[Scene script records]
=====
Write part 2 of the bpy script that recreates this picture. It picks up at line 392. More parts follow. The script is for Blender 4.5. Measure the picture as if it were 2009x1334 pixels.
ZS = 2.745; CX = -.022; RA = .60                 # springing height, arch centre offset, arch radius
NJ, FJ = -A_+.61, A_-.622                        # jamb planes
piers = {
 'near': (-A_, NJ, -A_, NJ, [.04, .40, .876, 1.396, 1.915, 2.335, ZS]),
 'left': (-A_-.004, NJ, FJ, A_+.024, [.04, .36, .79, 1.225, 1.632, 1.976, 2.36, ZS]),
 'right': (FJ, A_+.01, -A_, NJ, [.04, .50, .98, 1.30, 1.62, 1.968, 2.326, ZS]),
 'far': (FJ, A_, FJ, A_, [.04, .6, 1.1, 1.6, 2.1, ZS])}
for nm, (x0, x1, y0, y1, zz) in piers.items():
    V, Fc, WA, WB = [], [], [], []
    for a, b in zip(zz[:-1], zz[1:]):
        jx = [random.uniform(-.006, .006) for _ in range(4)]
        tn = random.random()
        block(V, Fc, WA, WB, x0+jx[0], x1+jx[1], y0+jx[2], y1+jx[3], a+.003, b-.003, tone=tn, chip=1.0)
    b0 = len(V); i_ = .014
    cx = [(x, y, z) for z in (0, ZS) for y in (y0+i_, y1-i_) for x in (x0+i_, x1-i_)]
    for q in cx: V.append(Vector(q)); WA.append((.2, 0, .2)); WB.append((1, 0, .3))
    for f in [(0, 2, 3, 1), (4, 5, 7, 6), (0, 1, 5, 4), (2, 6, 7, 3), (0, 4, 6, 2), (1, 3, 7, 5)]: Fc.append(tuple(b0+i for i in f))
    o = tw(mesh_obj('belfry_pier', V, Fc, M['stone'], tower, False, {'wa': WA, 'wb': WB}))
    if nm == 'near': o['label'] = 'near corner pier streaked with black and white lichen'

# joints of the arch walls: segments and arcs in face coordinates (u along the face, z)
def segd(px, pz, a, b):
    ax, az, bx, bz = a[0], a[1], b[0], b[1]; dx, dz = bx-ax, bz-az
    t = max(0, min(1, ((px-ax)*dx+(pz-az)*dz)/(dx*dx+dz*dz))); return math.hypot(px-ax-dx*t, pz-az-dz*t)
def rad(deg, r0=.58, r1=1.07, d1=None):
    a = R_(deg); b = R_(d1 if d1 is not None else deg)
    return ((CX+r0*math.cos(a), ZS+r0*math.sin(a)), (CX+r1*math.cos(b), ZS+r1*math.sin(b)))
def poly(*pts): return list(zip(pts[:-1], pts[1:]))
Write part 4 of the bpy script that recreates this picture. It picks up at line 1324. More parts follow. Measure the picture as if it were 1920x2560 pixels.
=====
* SHORT PROBLEM *
Repeat the records exactly, including every line.

* CORRECT ANSWER *
Write part 2 of the bpy script that recreates this picture. It picks up at line 392. More parts follow. The script is for Blender 4.5. Measure the picture as if it were 2009x1334 pixels.
ZS = 2.745; CX = -.022; RA = .60                 # springing height, arch centre offset, arch radius
NJ, FJ = -A_+.61, A_-.622                        # jamb planes
piers = {
 'near': (-A_, NJ, -A_, NJ, [.04, .40, .876, 1.396, 1.915, 2.335, ZS]),
 'left': (-A_-.004, NJ, FJ, A_+.024, [.04, .36, .79, 1.225, 1.632, 1.976, 2.36, ZS]),
 'right': (FJ, A_+.01, -A_, NJ, [.04, .50, .98, 1.30, 1.62, 1.968, 2.326, ZS]),
 'far': (FJ, A_, FJ, A_, [.04, .6, 1.1, 1.6, 2.1, ZS])}
for nm, (x0, x1, y0, y1, zz) in piers.items():
    V, Fc, WA, WB = [], [], [], []
    for a, b in zip(zz[:-1], zz[1:]):
        jx = [random.uniform(-.006, .006) for _ in range(4)]
        tn = random.random()
        block(V, Fc, WA, WB, x0+jx[0], x1+jx[1], y0+jx[2], y1+jx[3], a+.003, b-.003, tone=tn, chip=1.0)
    b0 = len(V); i_ = .014
    cx = [(x, y, z) for z in (0, ZS) for y in (y0+i_, y1-i_) for x in (x0+i_, x1-i_)]
    for q in cx: V.append(Vector(q)); WA.append((.2, 0, .2)); WB.append((1, 0, .3))
    for f in [(0, 2, 3, 1), (4, 5, 7, 6), (0, 1, 5, 4), (2, 6, 7, 3), (0, 4, 6, 2), (1, 3, 7, 5)]: Fc.append(tuple(b0+i for i in f))
    o = tw(mesh_obj('belfry_pier', V, Fc, M['stone'], tower, False, {'wa': WA, 'wb': WB}))
    if nm == 'near': o['label'] = 'near corner pier streaked with black and white lichen'

# joints of the arch walls: segments and arcs in face coordinates (u along the face, z)
def segd(px, pz, a, b):
    ax, az, bx, bz = a[0], a[1], b[0], b[1]; dx, dz = bx-ax, bz-az
    t = max(0, min(1, ((px-ax)*dx+(pz-az)*dz)/(dx*dx+dz*dz))); return math.hypot(px-ax-dx*t, pz-az-dz*t)
def rad(deg, r0=.58, r1=1.07, d1=None):
    a = R_(deg); b = R_(d1 if d1 is not None else deg)
    return ((CX+r0*math.cos(a), ZS+r0*math.sin(a)), (CX+r1*math.cos(b), ZS+r1*math.sin(b)))
def poly(*pts): return list(zip(pts[:-1], pts[1:]))
Write part 4 of the bpy script that recreates this picture. It picks up at line 1324. More parts follow. Measure the picture as if it were 1920x2560 pixels.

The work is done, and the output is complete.